Without the pictures, can you quote each line below exactly?

-- Start of Information provided --

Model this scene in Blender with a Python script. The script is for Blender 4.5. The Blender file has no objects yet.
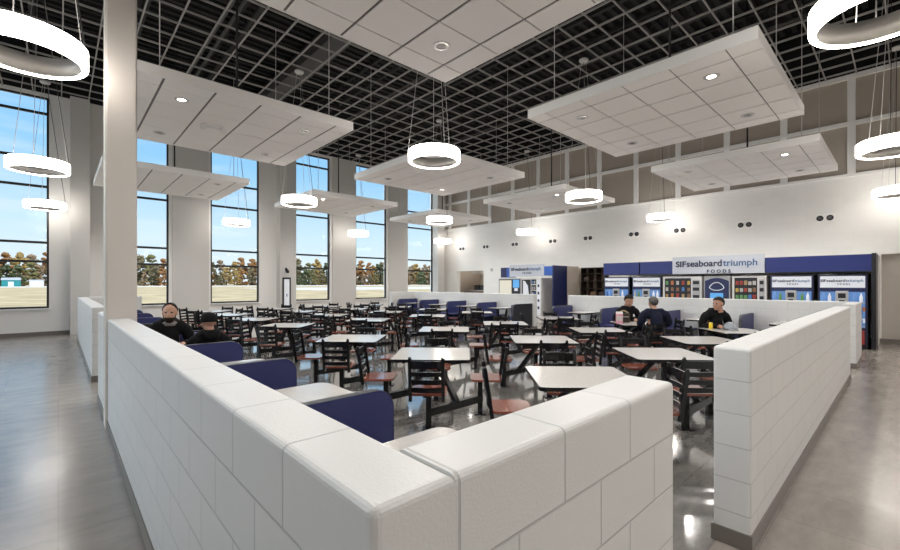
import bpy, bmesh, math, random
from mathutils import Vector, Matrix, Euler
random.seed(11)
PI = math.pi
S = bpy.context.scene
COL = S.collection

# ------------------------------------------------------------------ helpers
class MB:
    """collects shapes into one bmesh"""
    def __init__(self):
        self.bm = bmesh.new()
    def quad(self, pts, mi=0):
        f = self.bm.faces.new([self.bm.verts.new(p) for p in pts]); f.material_index = mi
        return f
    def box(self, x0, x1, y0, y1, z0, z1, mi=0, M=None):
        c = [Vector((x, y, z)) for z in (z0, z1) for y in (y0, y1) for x in (x0, x1)]
        if M is not None: c = [M @ p for p in c]
        v = [self.bm.verts.new(p) for p in c]
        for q in ((0, 2, 3, 1), (4, 5, 7, 6), (0, 1, 5, 4), (2, 6, 7, 3), (0, 4, 6, 2), (1, 3, 7, 5)):
            f = self.bm.faces.new([v[i] for i in q]); f.material_index = mi
        return self
    def bbox(self, x0, x1, y0, y1, z0, z1, bev=.01, seg=2, M=None, mi=0):
        t = MB(); t.box(x0, x1, y0, y1, z0, z1, mi)
        bmesh.ops.bevel(t.bm, geom=t.bm.edges[:], offset=bev, segments=seg, affect='EDGES', profile=.5)
        self.merge(t, M); return self
    def merge(self, o, M=None):
        me = bpy.data.meshes.new('t'); o.bm.to_mesh(me); o.bm.free()
        if M is not None: me.transform(M)
        self.bm.from_mesh(me); bpy.data.meshes.remove(me); return self
    def prism(self, pts, a0, a1, axis='z', mi=0, M=None):
        """polygon pts (2D) extruded along an axis"""
        def P(p, a):
            q = {'z': (p[0], p[1], a), 'y': (p[0], a, p[1]), 'x': (a, p[0], p[1])}[axis]
            q = Vector(q); return M @ q if M is not None else q
        b = [self.bm.verts.new(P(p, a0)) for p in pts]; t = [self.bm.verts.new(P(p, a1)) for p in pts]
        n = len(pts)
        fs = [self.bm.faces.new(b[::-1]), self.bm.faces.new(t)]
        for i in range(n): fs.append(self.bm.faces.new((b[i], b[(i+1) % n], t[(i+1) % n], t[i])))
        for f in fs: f.material_index = mi
        return self
    def cyl(self, p0, p1, r0, r1=None, n=12, mi=0, caps=True):
        r1 = r0 if r1 is None else r1
        p0, p1 = Vector(p0), Vector(p1); d = (p1-p0).normalized()
        u = d.orthogonal().normalized(); w = d.cross(u)
        A = [self.bm.verts.new(p0 + r0*(u*math.cos(2*PI*i/n)+w*math.sin(2*PI*i/n))) for i in range(n)]
        B = [self.bm.verts.new(p1 + r1*(u*math.cos(2*PI*i/n)+w*math.sin(2*PI*i/n))) for i in range(n)]
        for i in range(n):
            f = self.bm.faces.new((A[i], A[(i+1) % n], B[(i+1) % n], B[i])); f.material_index = mi; f.smooth = True
        if caps:
            for f in (self.bm.faces.new(A[::-1]), self.bm.faces.new(B)): f.material_index = mi
        return self
    def bar(self, p0, p1, w, h, up=(0, 0, 1), mi=0):
        """rectangular bar from p0 to p1"""
        p0, p1 = Vector(p0), Vector(p1); d = (p1-p0); L = d.length; d.normalize()
        up = Vector(up); s = d.cross(up).normalized(); t = s.cross(d)
        M = Matrix((( d.x, s.x, t.x, p0.x), (d.y, s.y, t.y, p0.y), (d.z, s.z, t.z, p0.z), (0, 0, 0, 1)))
        return self.box(0, L, -w/2, w/2, -h/2, h/2, mi, M)
    def lathe(self, prof, n=24, c=(0, 0, 0), mi=0, closed=False, smooth=True):
        """prof: (r,z) list revolved about z"""
        rings = []
        for r, z in prof:
            rings.append([self.bm.verts.new((c[0]+r*math.cos(2*PI*i/n), c[1]+r*math.sin(2*PI*i/n), c[2]+z)) for i in range(n)] if r > 1e-6 else [self.bm.verts.new((c[0], c[1], c[2]+z))])
        pr = list(zip(rings, rings[1:])) + ([(rings[-1], rings[0])] if closed else [])
        for A, B in pr:
            for i in range(n):
                j = (i+1) % n
                if len(A) == 1 and len(B) == 1: continue
                v = (A[0], B[j], B[i]) if len(A) == 1 else ((A[i], A[j], B[0]) if len(B) == 1 else (A[i], A[j], B[j], B[i]))
                f = self.bm.faces.new(v); f.material_index = mi; f.smooth = smooth
        return self
    def ball(self, c, r, sx=1, sy=1, sz=1, sub=2, mi=0, M=None):
        t = bmesh.new(); bmesh.ops.create_icosphere(t, subdivisions=sub, radius=1)
        for v in t.verts: v.co = Vector((v.co.x*r*sx, v.co.y*r*sy, v.co.z*r*sz)) + Vector(c)
        for f in t.faces: f.smooth = True; f.material_index = mi
        me = bpy.data.meshes.new('t'); t.to_mesh(me); t.free()
        if M is not None: me.transform(M)
        self.bm.from_mesh(me); bpy.data.meshes.remove(me); return self
    def build(self, name, m=None, parent=None, recalc=True):
        if recalc: bmesh.ops.recalc_face_normals(self.bm, faces=self.bm.faces[:])
        me = bpy.data.meshes.new(name); self.bm.to_mesh(me); self.bm.free()
        for k in (m if isinstance(m, (list, tuple)) else [m]):
            if k: me.materials.append(k)
        o = bpy.data.objects.new(name, me); COL.objects.link(o)
        if parent: o.parent = parent
        return o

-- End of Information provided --

- **Solution to this task**:
Model this scene in Blender with a Python script. The script is for Blender 4.5. The Blender file has no objects yet.
import bpy, bmesh, math, random
from mathutils import Vector, Matrix, Euler
random.seed(11)
PI = math.pi
S = bpy.context.scene
COL = S.collection

# ------------------------------------------------------------------ helpers
class MB:
    """collects shapes into one bmesh"""
    def __init__(self):
        self.bm = bmesh.new()
    def quad(self, pts, mi=0):
        f = self.bm.faces.new([self.bm.verts.new(p) for p in pts]); f.material_index = mi
        return f
    def box(self, x0, x1, y0, y1, z0, z1, mi=0, M=None):
        c = [Vector((x, y, z)) for z in (z0, z1) for y in (y0, y1) for x in (x0, x1)]
        if M is not None: c = [M @ p for p in c]
        v = [self.bm.verts.new(p) for p in c]
        for q in ((0, 2, 3, 1), (4, 5, 7, 6), (0, 1, 5, 4), (2, 6, 7, 3), (0, 4, 6, 2), (1, 3, 7, 5)):
            f = self.bm.faces.new([v[i] for i in q]); f.material_index = mi
        return self
    def bbox(self, x0, x1, y0, y1, z0, z1, bev=.01, seg=2, M=None, mi=0):
        t = MB(); t.box(x0, x1, y0, y1, z0, z1, mi)
        bmesh.ops.bevel(t.bm, geom=t.bm.edges[:], offset=bev, segments=seg, affect='EDGES', profile=.5)
        self.merge(t, M); return self
    def merge(self, o, M=None):
        me = bpy.data.meshes.new('t'); o.bm.to_mesh(me); o.bm.free()
        if M is not None: me.transform(M)
        self.bm.from_mesh(me); bpy.data.meshes.remove(me); return self
    def prism(self, pts, a0, a1, axis='z', mi=0, M=None):
        """polygon pts (2D) extruded along an axis"""
        def P(p, a):
            q = {'z': (p[0], p[1], a), 'y': (p[0], a, p[1]), 'x': (a, p[0], p[1])}[axis]
            q = Vector(q); return M @ q if M is not None else q
        b = [self.bm.verts.new(P(p, a0)) for p in pts]; t = [self.bm.verts.new(P(p, a1)) for p in pts]
        n = len(pts)
        fs = [self.bm.faces.new(b[::-1]), self.bm.faces.new(t)]
        for i in range(n): fs.append(self.bm.faces.new((b[i], b[(i+1) % n], t[(i+1) % n], t[i])))
        for f in fs: f.material_index = mi
        return self
    def cyl(self, p0, p1, r0, r1=None, n=12, mi=0, caps=True):
        r1 = r0 if r1 is None else r1
        p0, p1 = Vector(p0), Vector(p1); d = (p1-p0).normalized()
        u = d.orthogonal().normalized(); w = d.cross(u)
        A = [self.bm.verts.new(p0 + r0*(u*math.cos(2*PI*i/n)+w*math.sin(2*PI*i/n))) for i in range(n)]
        B = [self.bm.verts.new(p1 + r1*(u*math.cos(2*PI*i/n)+w*math.sin(2*PI*i/n))) for i in range(n)]
        for i in range(n):
            f = self.bm.faces.new((A[i], A[(i+1) % n], B[(i+1) % n], B[i])); f.material_index = mi; f.smooth = True
        if caps:
            for f in (self.bm.faces.new(A[::-1]), self.bm.faces.new(B)): f.material_index = mi
        return self
    def bar(self, p0, p1, w, h, up=(0, 0, 1), mi=0):
        """rectangular bar from p0 to p1"""
        p0, p1 = Vector(p0), Vector(p1); d = (p1-p0); L = d.length; d.normalize()
        up = Vector(up); s = d.cross(up).normalized(); t = s.cross(d)
        M = Matrix((( d.x, s.x, t.x, p0.x), (d.y, s.y, t.y, p0.y), (d.z, s.z, t.z, p0.z), (0, 0, 0, 1)))
        return self.box(0, L, -w/2, w/2, -h/2, h/2, mi, M)
    def lathe(self, prof, n=24, c=(0, 0, 0), mi=0, closed=False, smooth=True):
        """prof: (r,z) list revolved about z"""
        rings = []
        for r, z in prof:
            rings.append([self.bm.verts.new((c[0]+r*math.cos(2*PI*i/n), c[1]+r*math.sin(2*PI*i/n), c[2]+z)) for i in range(n)] if r > 1e-6 else [self.bm.verts.new((c[0], c[1], c[2]+z))])
        pr = list(zip(rings, rings[1:])) + ([(rings[-1], rings[0])] if closed else [])
        for A, B in pr:
            for i in range(n):
                j = (i+1) % n
                if len(A) == 1 and len(B) == 1: continue
                v = (A[0], B[j], B[i]) if len(A) == 1 else ((A[i], A[j], B[0]) if len(B) == 1 else (A[i], A[j], B[j], B[i]))
                f = self.bm.faces.new(v); f.material_index = mi; f.smooth = smooth
        return self
    def ball(self, c, r, sx=1, sy=1, sz=1, sub=2, mi=0, M=None):
        t = bmesh.new(); bmesh.ops.create_icosphere(t, subdivisions=sub, radius=1)
        for v in t.verts: v.co = Vector((v.co.x*r*sx, v.co.y*r*sy, v.co.z*r*sz)) + Vector(c)
        for f in t.faces: f.smooth = True; f.material_index = mi
        me = bpy.data.meshes.new('t'); t.to_mesh(me); t.free()
        if M is not None: me.transform(M)
        self.bm.from_mesh(me); bpy.data.meshes.remove(me); return self
    def build(self, name, m=None, parent=None, recalc=True):
        if recalc: bmesh.ops.recalc_face_normals(self.bm, faces=self.bm.faces[:])
        me = bpy.data.meshes.new(name); self.bm.to_mesh(me); self.bm.free()
        for k in (m if isinstance(m, (list, tuple)) else [m]):
            if k: me.materials.append(k)
        o = bpy.data.objects.new(name, me); COL.objects.link(o)
        if parent: o.parent = parent
        return o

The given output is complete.